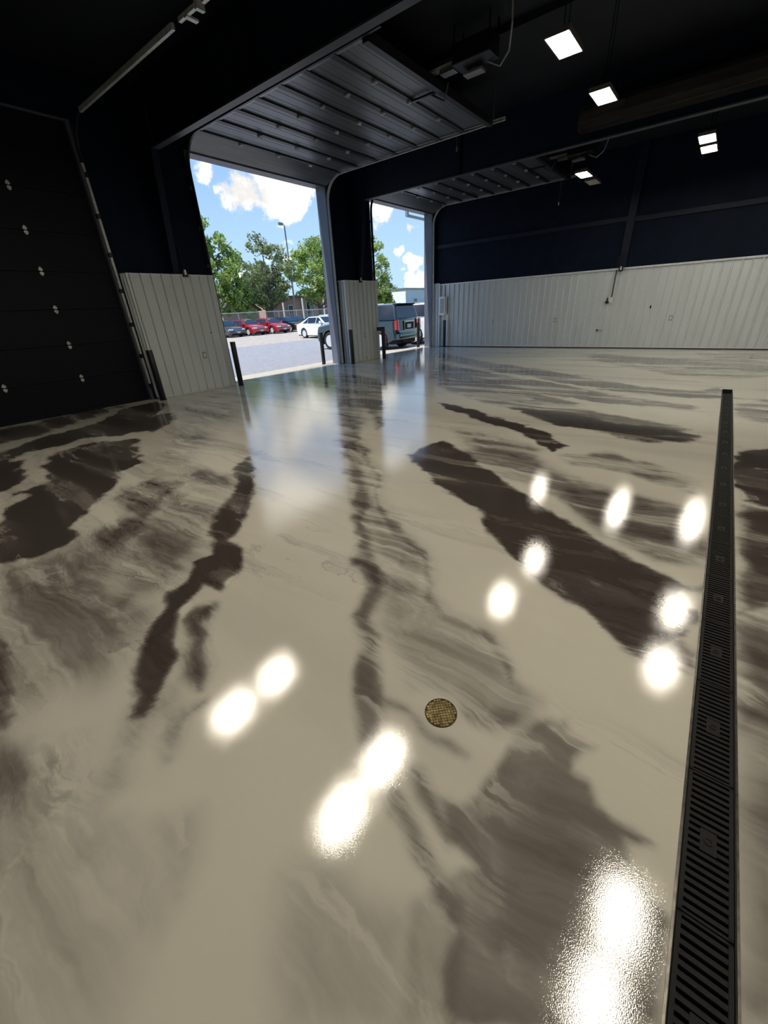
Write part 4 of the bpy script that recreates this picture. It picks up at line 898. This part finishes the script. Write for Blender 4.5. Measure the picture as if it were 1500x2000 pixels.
pc=MB(); [pc.box(.6,.8,y,y+.22,0,4.1) for y in (49.2,53.6,58.8,60.2)]; pc.build('porch_post',M['whitep'],o)
o=empty('garden_house',(-64,0,GZ),0,'white cottage with dark roof far left behind the trees','building')
MB().box(-8,0,30,36.6,0,3.4).build('wall',M['whitep'],o); MB().prism([(29.5,3.3),(33.3,5.4),(37.1,3.3)],'x',-8.4,.4).build('roof',M['roof'],o); window(o,0,32,33.4,1.4,2.6); window(o,0,34.2,35.4,1.4,2.6)
o=empty('white_warehouse',(-70,0,GZ),0,'pale metal warehouse with a small dark window seen through the far doorway','building')
MB().box(-30,0,101,140,0,6.2).build('wall',M['whitep'],o); MB().box(-30.3,.3,100.7,140.3,6.2,6.5).build('roof_edge',M['galv'],o)
window(o,0,104.9,106.4,2.6,3.9,0); window(o,0,116,117.5,2.6,3.9,0)
hb=MB()
rg=random.Random(9); v=[];f=[]
for k in range(5000):
    p=Vector((rg.uniform(-.8,.8),rg.uniform(0,40),rg.uniform(0,1.5)+1.2)); a=Vector((rg.gauss(0,1),rg.gauss(0,1),rg.gauss(0,1))).normalized(); b_=a.orthogonal().normalized(); s=.22
    i=len(v); v+=[p-a*s,p+b_*s,p+a*s,p-b_*s]; f.append((i,i+1,i+2,i+3))
me=bpy.data.meshes.new('hedge'); me.from_pydata([tuple(q) for q in v],[],f); me.materials.append(LM['mid'])
h=empty('hedge',(-66,98,GZ),0,'low green hedge in front of the pale warehouse','hedge'); q=link('leaves',me,h); q['kind']='stuff'; MB().box(-.6,.6,0,40,0,2.5).build('hedge_core',LM['mid'],h)
# --------------------------------------------------------------- lamp post
o=empty('street_lamp',(-57.6,50.4,GZ),0,'tall grey lamp post with tilted head above the trees','street lamp')
c=MB(); c.lathe([(.16,0),(.11,14.0)],n=10); c.build('pole',M['galv'],o)
MB().box(-.15,.15,-1.1,-.35,13.95,14.3).build('lamp_head',M['galv'],o)
c=MB(); c.tube([(0,0,13.9),(0,-.2,14.2),(0,-.5,14.15)],.05,6); c.build('arm',M['galv'],o)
::::::::
## STATED GOAL
Repeat the listing in full and exactly. Do not include any images.

## TASK ANSWER
Write part 4 of the bpy script that recreates this picture. It picks up at line 898. This part finishes the script. Write for Blender 4.5. Measure the picture as if it were 1500x2000 pixels.
pc=MB(); [pc.box(.6,.8,y,y+.22,0,4.1) for y in (49.2,53.6,58.8,60.2)]; pc.build('porch_post',M['whitep'],o)
o=empty('garden_house',(-64,0,GZ),0,'white cottage with dark roof far left behind the trees','building')
MB().box(-8,0,30,36.6,0,3.4).build('wall',M['whitep'],o); MB().prism([(29.5,3.3),(33.3,5.4),(37.1,3.3)],'x',-8.4,.4).build('roof',M['roof'],o); window(o,0,32,33.4,1.4,2.6); window(o,0,34.2,35.4,1.4,2.6)
o=empty('white_warehouse',(-70,0,GZ),0,'pale metal warehouse with a small dark window seen through the far doorway','building')
MB().box(-30,0,101,140,0,6.2).build('wall',M['whitep'],o); MB().box(-30.3,.3,100.7,140.3,6.2,6.5).build('roof_edge',M['galv'],o)
window(o,0,104.9,106.4,2.6,3.9,0); window(o,0,116,117.5,2.6,3.9,0)
hb=MB()
rg=random.Random(9); v=[];f=[]
for k in range(5000):
    p=Vector((rg.uniform(-.8,.8),rg.uniform(0,40),rg.uniform(0,1.5)+1.2)); a=Vector((rg.gauss(0,1),rg.gauss(0,1),rg.gauss(0,1))).normalized(); b_=a.orthogonal().normalized(); s=.22
    i=len(v); v+=[p-a*s,p+b_*s,p+a*s,p-b_*s]; f.append((i,i+1,i+2,i+3))
me=bpy.data.meshes.new('hedge'); me.from_pydata([tuple(q) for q in v],[],f); me.materials.append(LM['mid'])
h=empty('hedge',(-66,98,GZ),0,'low green hedge in front of the pale warehouse','hedge'); q=link('leaves',me,h); q['kind']='stuff'; MB().box(-.6,.6,0,40,0,2.5).build('hedge_core',LM['mid'],h)
# --------------------------------------------------------------- lamp post
o=empty('street_lamp',(-57.6,50.4,GZ),0,'tall grey lamp post with tilted head above the trees','street lamp')
c=MB(); c.lathe([(.16,0),(.11,14.0)],n=10); c.build('pole',M['galv'],o)
MB().box(-.15,.15,-1.1,-.35,13.95,14.3).build('lamp_head',M['galv'],o)
c=MB(); c.tube([(0,0,13.9),(0,-.2,14.2),(0,-.5,14.15)],.05,6); c.build('arm',M['galv'],o)